Work to complete
Leave out the pictures, and retype only the lines from the beginning of the material through the line that contains "C = S.collection", including both.

Source excerpt
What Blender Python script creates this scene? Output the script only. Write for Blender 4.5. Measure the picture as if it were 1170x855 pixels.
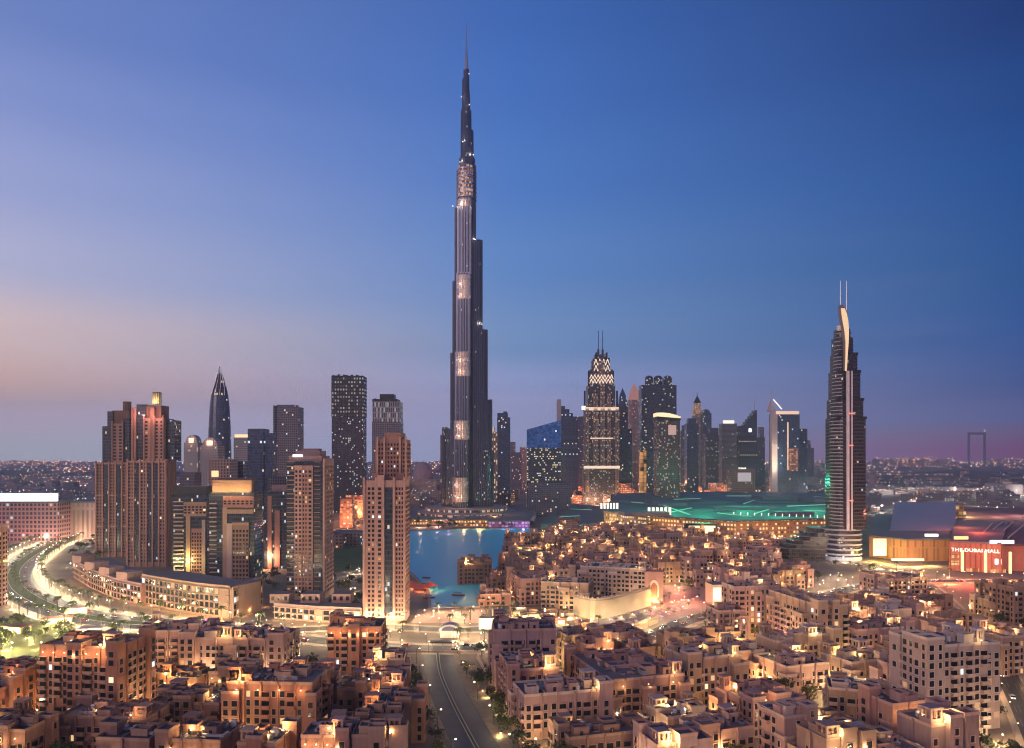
import bpy, math, random
from math import sin, cos, pi, radians, sqrt, atan2, floor, hypot
rnd = random.Random(7)
S = bpy.context.scene
for o in list(bpy.data.objects): bpy.data.objects.remove(o)
C = S.collection

# ------------------------------------------------------------------ camera
F, H, CX, CY = 900.0, 110.0, 585.0, 520.0      # focal length in photo pixels, camera height, principal column, horizon row
cam = bpy.data.cameras.new('camera'); camo = bpy.data.objects.new('camera', cam); C.objects.link(camo)
camo.location = (0, 0, H); camo.rotation_euler = (pi/2, 0, 0)
cam.sensor_width = 36; cam.lens = 36*F/1170; cam.shift_y = (CY-427.5)/1170
cam.clip_start = 1; cam.clip_end = 60000
S.camera = camo
# ------------------------------------------------------------------ view, sampling
S.view_settings.view_transform = 'Standard'; S.view_settings.look = 'None'
S.view_settings.exposure = 0.0; S.view_settings.gamma = 1
S.render.engine = 'CYCLES'
cy = S.cycles
cy.max_bounces = 5; cy.diffuse_bounces = 2; cy.glossy_bounces = 3; cy.transmission_bounces = 3; cy.volume_bounces = 0; cy.transparent_max_bounces = 6
cy.sample_clamp_indirect = 3; cy.sample_clamp_direct = 0; cy.use_denoising = True; cy.caustics_reflective = False; cy.caustics_refractive = False
cy.use_light_tree = True; cy.pixel_filter_type = 'BLACKMAN_HARRIS'; cy.filter_width = 1.15; cy.volume_step_rate = 4
# ------------------------------------------------------------------ sky
SUN_EL, SUN_AZ = 16, 148         # dusk glow, behind the camera and to its left (azimuth from +Y, towards -X)
W = bpy.data.worlds.new('World'); S.world = W; W.use_nodes = True
nt = W.node_tree; nt.nodes.clear(); N = nt.nodes; L = nt.links
def nd(t, **k):
    n = N.new(t)
    for a, b in k.items(): setattr(n, a, b)
    return n
def lin(c):
    f = lambda x: x/12.92 if x <= .04045 else ((x+.055)/1.055)**2.4
    return (f(c[0]/255), f(c[1]/255), f(c[2]/255), 1)
def math_n(op, a, b=None, c=None):
    n = N.new('ShaderNodeMath'); n.operation = op
    for i, x in enumerate((a, b, c)):
        if x is None: continue
        if isinstance(x, (int, float)): n.inputs[i].default_value = x
        else: L.new(x, n.inputs[i])
    return n.outputs[0]
tc = nd('ShaderNodeTexCoord'); sp = nd('ShaderNodeSeparateXYZ'); L.new(tc.outputs['Generated'], sp.inputs[0])
el = math_n('ARCSINE', sp.outputs[2])
az = math_n('ARCTAN2', sp.outputs[0], sp.outputs[1])
e01 = math_n('DIVIDE', math_n('MAXIMUM', el, 0.0), radians(40))
def ramp(stops):
    r = nd('ShaderNodeValToRGB'); cr = r.color_ramp; cr.interpolation = 'EASE'
    while len(cr.elements) > 1: cr.elements.remove(cr.elements[-1])
    for i, (e, c) in enumerate(stops):
        x = cr.elements[0] if i == 0 else cr.elements.new(e/40)
        x.position = e/40; x.color = lin(c)
    L.new(e01, r.inputs[0]); return r.outputs[0]
west = ramp([(0, (241, 243, 255)), (0.65, (241, 243, 255)), (2.16, (255, 233, 248)), (4.31, (255, 212, 197)), (7.4, (243, 214, 211)), (11.7, (189, 191, 225)), (16.76, (158, 170, 220)), (21.57, (131, 150, 211)), (25.64, (108, 133, 199)), (40, (86, 106, 159))])
mid = ramp([(0, (199, 206, 255)), (3.69, (199, 206, 255)), (5.08, (171, 188, 240)), (7.78, (122, 161, 213)), (13.74, (94, 141, 207)), (19.57, (74, 124, 201)), (25.02, (63, 112, 192)), (29.54, (56, 103, 182)), (40, (44, 82, 145))])
east = ramp([(0, (157, 72, 126)), (0.43, (157, 72, 126)), (1.24, (143, 104, 143)), (2.32, (103, 119, 184)), (4.48, (51, 94, 167)), (7.52, (7, 86, 161)), (11.73, (7, 84, 152)), (16.8, (7, 77, 149)), (21.61, (7, 65, 134)), (25.69, (7, 51, 116)), (40, (5, 40, 92))])
back = ramp([(0, (112,104,150)), (4, (140,122,160)), (9, (172,144,166)), (15, (166,148,178)), (24, (116,122,178)), (40, (60,86,152))])
def mixc(f, a, b):
    m = nd('ShaderNodeMix', data_type='RGBA')
    L.new(f, m.inputs[0]); L.new(a, m.inputs[6]); L.new(b, m.inputs[7]); return m.outputs[2]
def smooth(x, a, b):
    n = nd('ShaderNodeMapRange', interpolation_type='SMOOTHSTEP'); L.new(x, n.inputs[0])
    n.inputs[1].default_value = a; n.inputs[2].default_value = b; return n.outputs[0]
def linr(x, a, b):
    n = nd('ShaderNodeMapRange'); L.new(x, n.inputs[0])
    n.inputs[1].default_value = a; n.inputs[2].default_value = b; return n.outputs[0]
sky = mixc(linr(az, radians(-33), radians(0)), west, mid)
sky = mixc(linr(az, radians(0), radians(33)), sky, east)
sky = mixc(smooth(math_n('ABSOLUTE', az), radians(50), radians(120)), sky, back)
# faint high streaks of cloud
mp = nd('ShaderNodeMapping'); mp.inputs['Scale'].default_value = (2.2, 2.2, 16); mp.inputs['Rotation'].default_value = (0.05, 0.16, 0)
L.new(tc.outputs['Generated'], mp.inputs[0])
nz = nd('ShaderNodeTexNoise'); nz.inputs['Scale'].default_value = 1.6; nz.inputs['Detail'].default_value = 4; L.new(mp.outputs[0], nz.inputs[0])
cl = math_n('MULTIPLY', smooth(nz.outputs[0], .5, .8), math_n('MULTIPLY', smooth(el, radians(0.5), radians(5)), math_n('SUBTRACT', 1.0, smooth(el, radians(9), radians(18)))))
hz = nd('ShaderNodeRGB'); hz.outputs[0].default_value = lin((150,140,180))
sky = mixc(math_n('MULTIPLY', cl, .10), sky, hz.outputs[0])
nsk = nd('ShaderNodeTexSky'); nsk.sky_type = 'NISHITA'; nsk.sun_disc = False
nsk.sun_elevation = radians(1.5); nsk.sun_rotation = radians(-62); nsk.dust_density = 2
bg1 = nd('ShaderNodeBackground'); L.new(sky, bg1.inputs[0]); bg1.inputs[1].default_value = 1.0
bg2 = nd('ShaderNodeBackground'); L.new(nsk.outputs[0], bg2.inputs[0]); bg2.inputs[1].default_value = 0.01
ad = nd('ShaderNodeAddShader'); L.new(bg1.outputs[0], ad.inputs[0]); L.new(bg2.outputs[0], ad.inputs[1])
wo = nd('ShaderNodeOutputWorld'); L.new(ad.outputs[0], wo.inputs[0])
# ------------------------------------------------------------------ the last glow
sl = bpy.data.lights.new('sun', 'SUN'); sl.energy = 1.0; sl.angle = radians(22); sl.color = (1.0, .68, .64)
so = bpy.data.objects.new('sun', sl); C.objects.link(so)
a_ = radians(SUN_AZ); e_ = radians(SUN_EL)
from mathutils import Vector, Matrix
so.rotation_euler = Vector((-sin(a_)*cos(e_), cos(a_)*cos(e_), sin(e_))).to_track_quat('Z', 'Y').to_euler()

# ------------------------------------------------------------------ places
def gp(px, py, h=0.0):
    Y = F*(H-h)/(py-CY); return ((px-CX)/F*Y, Y)
def sx(px, Y): return (px-CX)/F*Y
def sz(py, Y): return H-(py-CY)/F*Y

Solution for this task
What Blender Python script creates this scene? Output the script only. Write for Blender 4.5. Measure the picture as if it were 1170x855 pixels.
import bpy, math, random
from math import sin, cos, pi, radians, sqrt, atan2, floor, hypot
rnd = random.Random(7)
S = bpy.context.scene
for o in list(bpy.data.objects): bpy.data.objects.remove(o)
C = S.collection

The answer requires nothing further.